Entrance at Field Drive: While it’s already possible to walk or bike from north from the Lake Shore East development via Field by crossing Lower Wacker, this will make this route more official and welcoming with a better bike/ped connection, a children’s play area, a public art space, improved landscaping, outdoor public seating, and possibly a monument to World War II submarines that were manufactured in Wisconsin and shipped via the Chicago River to the Gulf of Mexico and the Pacific.

Columbus Drive Plaza: This will include improved landscaping and drainage, outdoor public seating, and a new glass elevator from the Wanda Vista development, a supertall skyscraper that is being built at 375 East Wacker. There are no wheelchair ramps to the riverwalk east of State Street, so this will improve accessibility. The elevator should be open next year.

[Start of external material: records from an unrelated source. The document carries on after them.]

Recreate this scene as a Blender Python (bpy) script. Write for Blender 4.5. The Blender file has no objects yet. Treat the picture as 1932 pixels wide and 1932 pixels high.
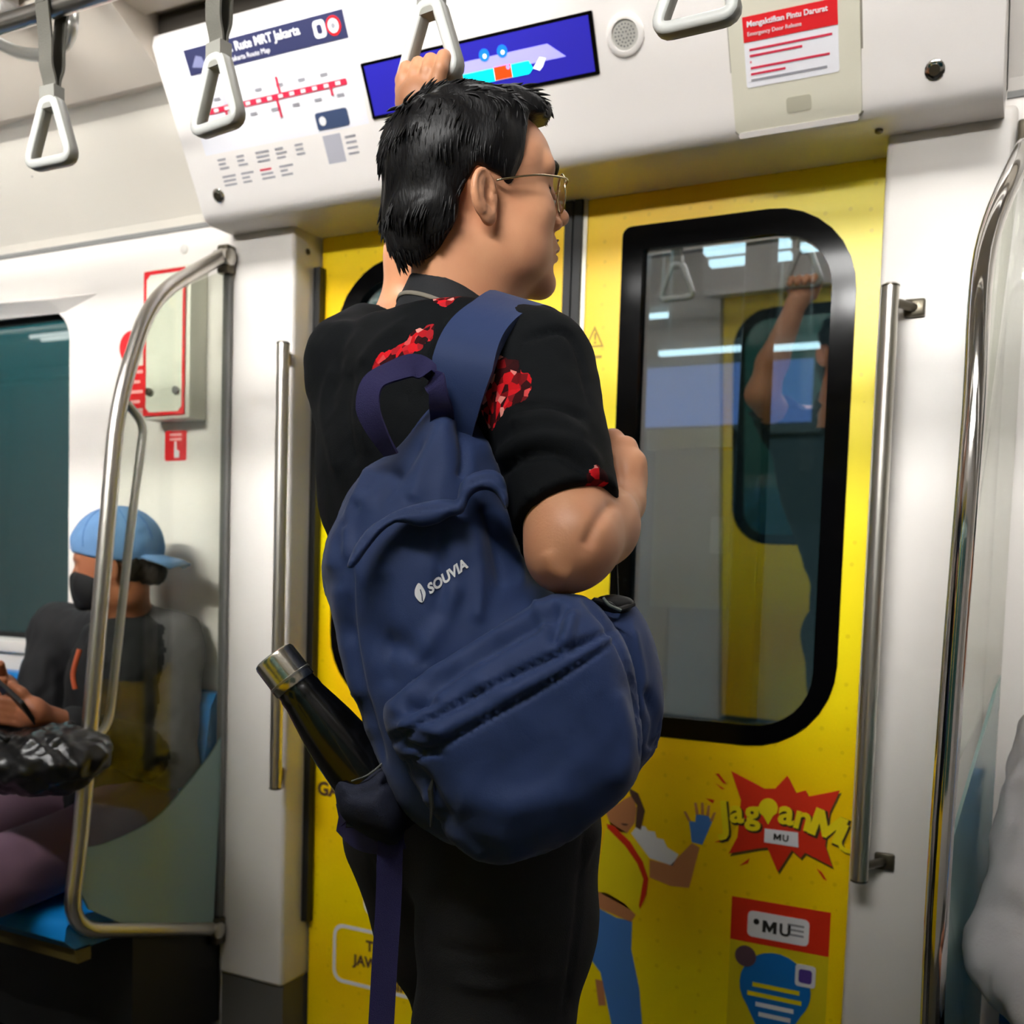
import bpy, bmesh, math, random
import numpy as np
from mathutils import Vector, Matrix

# ---------------------------------------------------------------- camera
SC = bpy.context.scene
COL = SC.collection
FPX, PCX, PCY = 1950.0, 966.0, 1200.0          # focal length and principal point for a 1932 px frame
_psi, _pit, _rol = math.radians(26.6), math.radians(3.5), math.atan(.0317)
CAM = np.array([0, 0, 1.2])
_F0 = np.array([-math.sin(_psi), math.cos(_psi), 0]); _R0 = np.array([math.cos(_psi), math.sin(_psi), 0])
CF = _F0*math.cos(_pit) - np.array([0, 0, 1.])*math.sin(_pit)
_U0 = np.cross(_R0, CF)
CR = _R0*math.cos(_rol) + _U0*math.sin(_rol)
CU = _U0*math.cos(_rol) - _R0*math.sin(_rol)
cam_data = bpy.data.cameras.new('camera'); cam = bpy.data.objects.new('camera', cam_data); COL.objects.link(cam)
cam_data.sensor_width = 36; cam_data.sensor_fit = 'HORIZONTAL'; cam_data.lens = FPX/1932*36
cam_data.shift_y = (PCY-966)/1932; cam_data.clip_start = .02; cam_data.clip_end = 200
m4 = Matrix(((CR[0], CU[0], -CF[0], CAM[0]), (CR[1], CU[1], -CF[1], CAM[1]), (CR[2], CU[2], -CF[2], CAM[2]), (0, 0, 0, 1)))
cam.matrix_world = m4
cam_data.dof.use_dof = True; cam_data.dof.focus_distance = 1.17; cam_data.dof.aperture_fstop = 6.5
SC.camera = cam
# ---------------------------------------------------------------- world, lights, exposure
w = bpy.data.worlds.new('tunnel_dark'); SC.world = w; w.use_nodes = True
w.node_tree.nodes['Background'].inputs[0].default_value = (.55, .6, .65, 1)
w.node_tree.nodes['Background'].inputs[1].default_value = .02
SC.view_settings.view_transform = 'Standard'; SC.view_settings.look = 'None'
SC.view_settings.exposure = 0.1; SC.view_settings.gamma = 1.0; SC.view_settings.use_curve_mapping = False
TUBE = 1.5          # glow of the visible ceiling tubes
# added beams shaping the light on walls and bag, some without fixture: (Y, aim, power per 1.25 m, spread)
WASH = ((.25, (0, 1, -.30), 2.7, 44), (-.25, (0, 1, -.43), 5.8, 40), (.1, (0, 1, -1.6), 2.3, 46), (1.46, (0, -1, -.9), 2.0, 100), (1.54, (0, 1, -.45), 1.9, 70))
for wy, aim, pw, sp in WASH:
    for wx, wk in ((-4.27, 1.1), (-2.67, .92), (-1.42, .9), (-.17, .68), (1.2, .6), (2.5, .6)):
        ld = bpy.data.lights.new('added_wash', 'AREA'); ld.shape = 'RECTANGLE'; ld.size = 1.2; ld.size_y = .09; ld.energy = pw*wk; ld.spread = math.radians(sp); ld.color = (1, .985, .96)
        lo = bpy.data.objects.new('added_wash', ld); COL.objects.link(lo); lo.location = (wx, wy, 2.362)
        lo.rotation_euler = Vector(aim).to_track_quat('-Z', 'X').to_euler()
        zq = Vector(aim).normalized(); xq = Vector((1, 0, 0)); yq = (-zq).cross(xq); lo.rotation_euler = Matrix((xq, yq, -zq)).transposed().to_euler()
SC.cycles.max_bounces = 5; SC.cycles.diffuse_bounces = 3; SC.cycles.glossy_bounces = 3; SC.cycles.transmission_bounces = 3; SC.cycles.use_adaptive_sampling = True; SC.cycles.adaptive_threshold = .2; SC.cycles.adaptive_min_samples = 20; SC.cycles.caustics_reflective = False; SC.cycles.caustics_refractive = False; SC.cycles.transparent_max_bounces = 12

# ---------------------------------------------------------------- pixel helpers (1932 frame)
def ray(px, py): return CF + CR*(px-PCX)/FPX - CU*(py-PCY)/FPX
def W(px, py, Z): return CAM + ray(px, py)*Z
def WY(px, py, Y): d = ray(px, py); return CAM + d*(Y/d[1])
def WX(px, py, X): d = ray(px, py); return CAM + d*(X/d[0])
def WZ(px, py, z): d = ray(px, py); return CAM + d*((z-CAM[2])/d[2])
def WP(px, py, p0, n): d = ray(px, py); n = np.array(n); return CAM + d*(np.dot(np.array(p0)-CAM, n)/np.dot(d, n))
def lin(c): return tuple((x/12.92 if x <= .04045 else ((x+.055)/1.055)**2.4) for x in (v/255 for v in c))

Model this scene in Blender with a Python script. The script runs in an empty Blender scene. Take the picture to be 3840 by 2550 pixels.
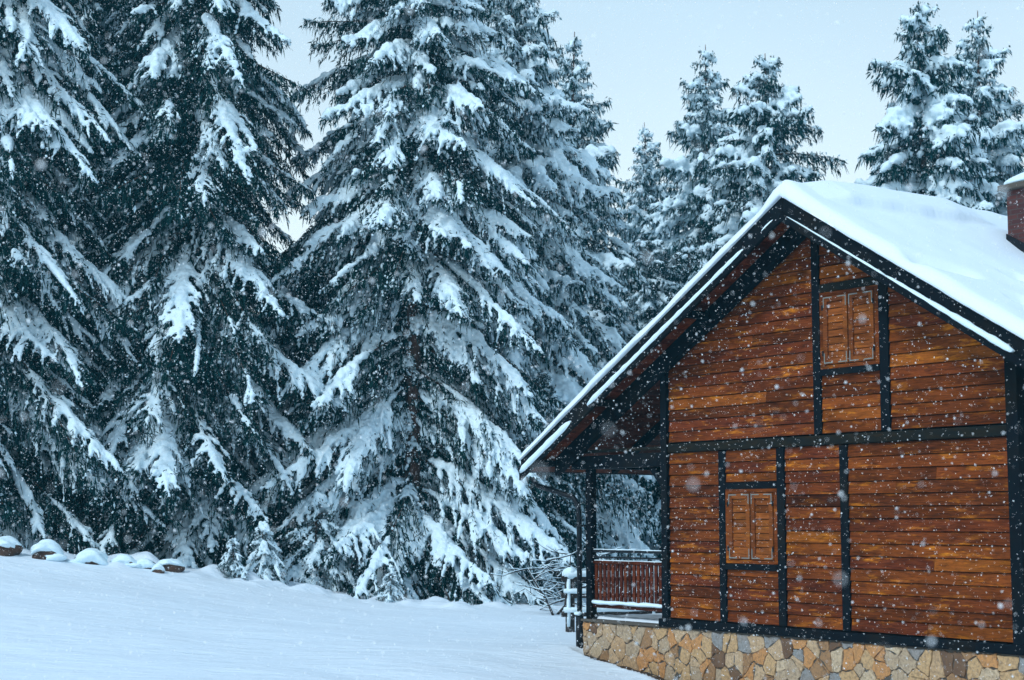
import bpy, math, random
import numpy as np
from mathutils import Vector

S = bpy.context.scene
col = S.collection
random.seed(7)
RNG = np.random.default_rng(11)

# ------------------------------------------------------------------ camera
CAM_H = 2.1
PITCH = 6.2475
cd = bpy.data.cameras.new("camera")
cam = bpy.data.objects.new("camera", cd)
col.objects.link(cam)
cam.location = (0, 0, CAM_H)
cam.rotation_euler = (math.radians(90 + PITCH), 0, 0)
cd.sensor_width = 36
cd.lens = 57.94
cd.clip_start = 0.1
cd.clip_end = 1000
cd.dof.use_dof = True
cd.dof.focus_distance = 27
cd.dof.aperture_fstop = 2.5
S.camera = cam

# ------------------------------------------------------------------ world
SUN_EL, SUN_ROT = 46.0, 226.0
w = bpy.data.worlds.new("World")
S.world = w
w.use_nodes = True
nt = w.node_tree
nt.nodes.clear()
wo = nt.nodes.new('ShaderNodeOutputWorld')
bg = nt.nodes.new('ShaderNodeBackground')
sky = nt.nodes.new('ShaderNodeTexSky')
sky.sky_type = 'NISHITA'
sky.sun_disc = False
sky.sun_elevation = math.radians(SUN_EL)
sky.sun_rotation = math.radians(SUN_ROT)
sky.air_density = 1.0
sky.dust_density = 4.0
tc = nt.nodes.new('ShaderNodeTexCoord')
sep = nt.nodes.new('ShaderNodeSeparateXYZ')
nt.links.new(tc.outputs['Generated'], sep.inputs[0])
rp = nt.nodes.new('ShaderNodeValToRGB')          # overcast cloud sheet: pale low down, brighter overhead
e = rp.color_ramp.elements
e[0].position = 0.0; e[0].color = (1.04, 1.17, 1.2, 1)
e[1].position = 1.0; e[1].color = (.27, .46, .66, 1)
for p_, c_ in ((.06, (1.0, 1.13, 1.17, 1)), (.18, (.86, 1.02, 1.10, 1)), (.30, (.60, .79, .93, 1)), (.6, (.31, .50, .70, 1))):
    q = e.new(p_); q.color = c_
nt.links.new(sep.outputs['Z'], rp.inputs[0])
cn = nt.nodes.new('ShaderNodeTexNoise')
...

Rendering of Michigan Avenue East Plaza.
Rendering of Michigan Avenue East Plaza.
Rendering of Michigan Avenue East Plaza.

Michigan Avenue East Plaza: The area at the southeast side of the Michigan bridge will get a new gateway structure and an improved plaza area with enhanced landscaping and outdoor furniture to provide a visual screen for Lower Wacker Drive. In the near future, Chicago’s First Lady Cruises will be making improvements to their dock at the southeast corner of the bridge, including new signs, re-cladding the exterior of their ticket office, and improved queuing for customers to keep them out of the way of riverwalk users.

Michigan Avenue West Plaza: The existing plaza at the southwest corner of the bridge will be reconfigured with improved landscaping and public seating to the space easier to navigate and more inviting.

Michigan Avenue Market: West of Michigan Avenue Plaza, the city is planning to develop an outdoor market area with stands highlighting local businesses owned by people of color. A Request for Qualifications will be released later this summer, and the market is scheduled to launch in spring of 2019.

Other vendors, including Northman, Island Party Hut and Urban Kayaks will be funding near-term improvements to their sites, per contracts approved by City Council in February.